Varig Flight 254 was a Boeing 737-241, c/n 21006/398, registration PP-VMK, on a scheduled passenger flight from São Paulo, Brazil, to Belém, Pará, Brazil, with several intermediate stopovers, on 3 September 1989. Prior to takeoff from Marabá, Pará, towards the final destination, the crew entered an incorrect heading into the flight computer. Instead of flying northeast toward its destination, the plane flew due west and after some time was over a remote area of the Amazon jungle. Attempts to reach an alternative airport were unsuccessful, and the plane eventually ran out of fuel. The pilot made a belly landing in the jungle, 1,050 mi (1,690 km) northwest of Rio de Janeiro. There were 54 occupants on board—48 passengers and a crew of six; 13 passengers died, and many more sustained serious injuries. The survivors were rescued two days later.

The flight was a scheduled service from São Paulo to Belém with stopovers in Uberaba, Uberlândia, Goiânia, Brasília, Imperatriz, Marabá, and finally Belém. The São Paulo–Belém route had an approximate duration of eight hours and 20 minutes. At 9:43, flight 254 left Guarulhos International Airport, São Paulo, heading towards Belém. The flight crew consisted of 32-year-old Captain Cézar Augusto Padula Garcez, First Officer Nilson de Souza Zille, 29, and four flight attendants. The flight went smoothly through all the stops, and at 17:20, the crew was arranging the final preparations at Marabá Airport while the passengers were boarding.

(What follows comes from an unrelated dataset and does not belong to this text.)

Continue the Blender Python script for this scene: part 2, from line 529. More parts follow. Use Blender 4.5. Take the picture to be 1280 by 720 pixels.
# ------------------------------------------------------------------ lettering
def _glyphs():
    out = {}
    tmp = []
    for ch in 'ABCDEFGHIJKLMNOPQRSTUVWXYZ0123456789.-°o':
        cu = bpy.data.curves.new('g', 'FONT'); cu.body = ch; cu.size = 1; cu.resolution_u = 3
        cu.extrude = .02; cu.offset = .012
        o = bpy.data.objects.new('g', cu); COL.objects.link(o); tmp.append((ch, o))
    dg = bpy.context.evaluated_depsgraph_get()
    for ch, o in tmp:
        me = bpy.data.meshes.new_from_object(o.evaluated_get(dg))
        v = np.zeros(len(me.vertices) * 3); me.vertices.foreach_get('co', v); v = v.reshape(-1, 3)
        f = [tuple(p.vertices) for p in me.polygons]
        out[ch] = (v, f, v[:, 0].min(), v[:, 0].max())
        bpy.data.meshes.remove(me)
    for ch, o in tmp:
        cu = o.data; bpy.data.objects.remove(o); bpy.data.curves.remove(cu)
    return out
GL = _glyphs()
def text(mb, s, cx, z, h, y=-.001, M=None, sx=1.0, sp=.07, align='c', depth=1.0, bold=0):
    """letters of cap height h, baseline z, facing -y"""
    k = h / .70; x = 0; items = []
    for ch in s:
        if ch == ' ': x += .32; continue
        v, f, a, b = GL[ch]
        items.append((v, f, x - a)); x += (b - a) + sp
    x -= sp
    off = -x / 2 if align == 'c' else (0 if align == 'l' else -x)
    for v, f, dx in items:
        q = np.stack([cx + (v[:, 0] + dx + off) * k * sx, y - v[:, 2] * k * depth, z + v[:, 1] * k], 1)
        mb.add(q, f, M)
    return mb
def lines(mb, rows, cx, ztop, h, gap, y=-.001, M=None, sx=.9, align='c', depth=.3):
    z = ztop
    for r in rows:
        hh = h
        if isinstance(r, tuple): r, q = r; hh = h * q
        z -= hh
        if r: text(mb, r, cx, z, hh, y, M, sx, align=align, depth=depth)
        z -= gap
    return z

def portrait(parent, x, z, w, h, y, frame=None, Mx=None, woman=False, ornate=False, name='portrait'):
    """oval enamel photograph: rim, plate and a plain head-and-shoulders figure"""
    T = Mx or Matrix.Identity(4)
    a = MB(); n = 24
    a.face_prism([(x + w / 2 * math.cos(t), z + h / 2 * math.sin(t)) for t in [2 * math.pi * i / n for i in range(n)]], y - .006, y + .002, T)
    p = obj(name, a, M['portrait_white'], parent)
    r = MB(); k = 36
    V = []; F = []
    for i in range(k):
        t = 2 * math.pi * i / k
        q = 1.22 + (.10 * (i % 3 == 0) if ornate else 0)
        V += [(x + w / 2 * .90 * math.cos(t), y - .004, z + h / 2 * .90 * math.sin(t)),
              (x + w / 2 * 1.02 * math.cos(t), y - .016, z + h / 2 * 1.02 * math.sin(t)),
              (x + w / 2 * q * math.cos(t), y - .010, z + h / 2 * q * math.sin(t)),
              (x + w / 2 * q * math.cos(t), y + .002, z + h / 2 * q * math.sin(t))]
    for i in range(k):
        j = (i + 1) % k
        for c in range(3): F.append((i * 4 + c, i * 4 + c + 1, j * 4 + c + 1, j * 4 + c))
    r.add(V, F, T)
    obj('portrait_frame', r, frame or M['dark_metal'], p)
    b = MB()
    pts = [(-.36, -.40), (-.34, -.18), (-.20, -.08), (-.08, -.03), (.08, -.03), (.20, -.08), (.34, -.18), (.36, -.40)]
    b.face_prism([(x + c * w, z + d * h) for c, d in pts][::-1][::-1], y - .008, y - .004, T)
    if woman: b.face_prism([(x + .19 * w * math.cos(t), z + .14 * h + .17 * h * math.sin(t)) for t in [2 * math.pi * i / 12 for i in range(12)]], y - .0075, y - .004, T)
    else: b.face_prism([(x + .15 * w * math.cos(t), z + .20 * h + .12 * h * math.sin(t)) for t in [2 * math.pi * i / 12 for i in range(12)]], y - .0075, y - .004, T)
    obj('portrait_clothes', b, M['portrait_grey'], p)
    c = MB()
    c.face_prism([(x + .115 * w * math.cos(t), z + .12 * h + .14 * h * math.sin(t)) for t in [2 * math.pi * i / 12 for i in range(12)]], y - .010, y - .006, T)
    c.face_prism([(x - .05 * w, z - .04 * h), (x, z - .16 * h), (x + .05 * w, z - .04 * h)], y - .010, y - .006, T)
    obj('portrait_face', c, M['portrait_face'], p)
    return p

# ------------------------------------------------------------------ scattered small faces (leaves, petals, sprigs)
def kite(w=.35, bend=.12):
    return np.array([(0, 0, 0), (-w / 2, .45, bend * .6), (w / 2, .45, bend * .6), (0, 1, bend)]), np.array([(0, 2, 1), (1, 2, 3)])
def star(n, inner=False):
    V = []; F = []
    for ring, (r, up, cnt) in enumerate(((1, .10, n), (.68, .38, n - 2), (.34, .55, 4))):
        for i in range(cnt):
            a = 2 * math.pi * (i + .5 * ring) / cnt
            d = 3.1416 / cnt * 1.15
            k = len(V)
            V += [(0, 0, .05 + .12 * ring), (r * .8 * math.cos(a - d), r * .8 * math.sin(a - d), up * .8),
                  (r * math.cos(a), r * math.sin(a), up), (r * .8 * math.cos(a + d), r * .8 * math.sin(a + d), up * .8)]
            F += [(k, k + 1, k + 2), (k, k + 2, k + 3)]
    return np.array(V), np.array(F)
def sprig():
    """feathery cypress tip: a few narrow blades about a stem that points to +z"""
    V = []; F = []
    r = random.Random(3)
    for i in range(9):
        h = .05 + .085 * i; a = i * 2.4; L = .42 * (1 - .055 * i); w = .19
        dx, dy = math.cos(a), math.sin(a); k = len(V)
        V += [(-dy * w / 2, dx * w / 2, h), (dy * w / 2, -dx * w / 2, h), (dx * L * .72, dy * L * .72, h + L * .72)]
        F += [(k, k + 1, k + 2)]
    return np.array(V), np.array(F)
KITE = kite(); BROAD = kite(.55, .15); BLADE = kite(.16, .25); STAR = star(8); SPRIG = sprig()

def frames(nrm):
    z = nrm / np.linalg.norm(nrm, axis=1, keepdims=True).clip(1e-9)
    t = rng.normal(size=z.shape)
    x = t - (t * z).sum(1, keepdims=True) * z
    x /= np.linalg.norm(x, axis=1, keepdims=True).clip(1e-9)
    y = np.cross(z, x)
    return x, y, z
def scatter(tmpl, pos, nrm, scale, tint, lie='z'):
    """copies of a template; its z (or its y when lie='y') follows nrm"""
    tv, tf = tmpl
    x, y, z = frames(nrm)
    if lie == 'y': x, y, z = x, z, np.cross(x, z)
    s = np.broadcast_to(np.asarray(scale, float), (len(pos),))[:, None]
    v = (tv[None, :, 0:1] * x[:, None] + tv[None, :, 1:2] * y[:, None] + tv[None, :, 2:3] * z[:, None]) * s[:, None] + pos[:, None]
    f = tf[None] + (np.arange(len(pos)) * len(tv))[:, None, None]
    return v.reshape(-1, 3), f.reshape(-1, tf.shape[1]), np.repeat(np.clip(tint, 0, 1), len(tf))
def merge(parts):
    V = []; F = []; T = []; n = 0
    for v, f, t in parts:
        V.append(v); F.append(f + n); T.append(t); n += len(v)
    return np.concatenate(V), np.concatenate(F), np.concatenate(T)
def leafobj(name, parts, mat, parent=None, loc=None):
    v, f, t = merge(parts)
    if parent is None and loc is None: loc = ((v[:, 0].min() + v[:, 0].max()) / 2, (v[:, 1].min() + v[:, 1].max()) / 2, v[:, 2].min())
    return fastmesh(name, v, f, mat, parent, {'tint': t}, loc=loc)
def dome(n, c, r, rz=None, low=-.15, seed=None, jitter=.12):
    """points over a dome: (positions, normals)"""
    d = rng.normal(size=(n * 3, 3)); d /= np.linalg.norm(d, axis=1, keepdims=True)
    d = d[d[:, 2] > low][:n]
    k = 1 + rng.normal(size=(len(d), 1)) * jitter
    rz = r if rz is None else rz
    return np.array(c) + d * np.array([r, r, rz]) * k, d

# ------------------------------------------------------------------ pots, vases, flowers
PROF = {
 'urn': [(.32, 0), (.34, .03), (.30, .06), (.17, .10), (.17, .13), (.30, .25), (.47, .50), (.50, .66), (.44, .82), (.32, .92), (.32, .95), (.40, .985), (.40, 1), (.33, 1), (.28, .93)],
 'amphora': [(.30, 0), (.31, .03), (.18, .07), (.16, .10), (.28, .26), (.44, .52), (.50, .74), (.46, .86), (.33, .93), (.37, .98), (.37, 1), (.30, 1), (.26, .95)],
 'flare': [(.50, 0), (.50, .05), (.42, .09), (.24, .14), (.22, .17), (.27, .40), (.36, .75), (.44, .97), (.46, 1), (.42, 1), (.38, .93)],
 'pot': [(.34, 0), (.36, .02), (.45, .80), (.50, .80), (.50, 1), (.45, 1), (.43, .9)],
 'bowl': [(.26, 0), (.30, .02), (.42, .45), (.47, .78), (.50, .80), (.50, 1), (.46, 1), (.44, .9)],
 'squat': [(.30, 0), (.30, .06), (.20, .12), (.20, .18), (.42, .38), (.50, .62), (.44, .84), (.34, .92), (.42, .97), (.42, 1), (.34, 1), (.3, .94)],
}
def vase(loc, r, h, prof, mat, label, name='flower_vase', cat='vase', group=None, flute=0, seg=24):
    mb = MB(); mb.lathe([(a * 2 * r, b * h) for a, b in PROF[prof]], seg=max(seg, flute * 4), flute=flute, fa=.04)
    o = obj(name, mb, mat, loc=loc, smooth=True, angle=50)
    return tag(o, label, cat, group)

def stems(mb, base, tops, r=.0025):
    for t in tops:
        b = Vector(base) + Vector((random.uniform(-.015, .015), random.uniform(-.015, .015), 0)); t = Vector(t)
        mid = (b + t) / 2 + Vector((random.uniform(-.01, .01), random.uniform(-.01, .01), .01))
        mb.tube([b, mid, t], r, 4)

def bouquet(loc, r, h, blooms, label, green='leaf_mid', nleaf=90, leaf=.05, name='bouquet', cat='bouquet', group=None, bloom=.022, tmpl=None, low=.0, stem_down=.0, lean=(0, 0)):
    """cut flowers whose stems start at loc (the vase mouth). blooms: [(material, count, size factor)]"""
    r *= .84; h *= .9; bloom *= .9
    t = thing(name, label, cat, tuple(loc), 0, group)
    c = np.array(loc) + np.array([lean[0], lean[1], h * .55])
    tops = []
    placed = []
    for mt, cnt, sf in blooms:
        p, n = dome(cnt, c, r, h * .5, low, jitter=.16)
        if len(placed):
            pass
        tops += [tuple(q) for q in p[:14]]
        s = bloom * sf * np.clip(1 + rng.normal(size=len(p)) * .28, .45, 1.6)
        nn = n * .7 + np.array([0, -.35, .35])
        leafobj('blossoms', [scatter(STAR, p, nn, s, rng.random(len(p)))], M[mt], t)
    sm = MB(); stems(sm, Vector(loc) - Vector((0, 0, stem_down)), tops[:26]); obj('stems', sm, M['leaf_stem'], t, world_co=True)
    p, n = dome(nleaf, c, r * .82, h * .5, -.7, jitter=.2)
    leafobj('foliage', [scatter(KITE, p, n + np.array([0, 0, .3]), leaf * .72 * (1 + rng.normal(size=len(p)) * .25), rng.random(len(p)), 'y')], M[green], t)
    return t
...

While First Officer Zille was making an external inspection of the aircraft, Captain Garcez consulted the flight plan for the magnetic heading to Belém; the flight plan read 0270. Garcez interpreted this as 270 degrees, but the intended meaning was 027.0 degrees. Varig's heading notation for the flight plan was changed to four digits from three while Garcez was on vacation, and it did not explicitly specify the position for the decimal point, which was implicitly located to the left of the rightmost digit. That confusion was the primary cause for the disaster, along with other minor errors. The captain therefore set the left-side Horizontal Situation Indicator (HSI) to 270 degrees, i.e. a due west course. This heading is clearly inconsistent with a route from Marabá to Belém.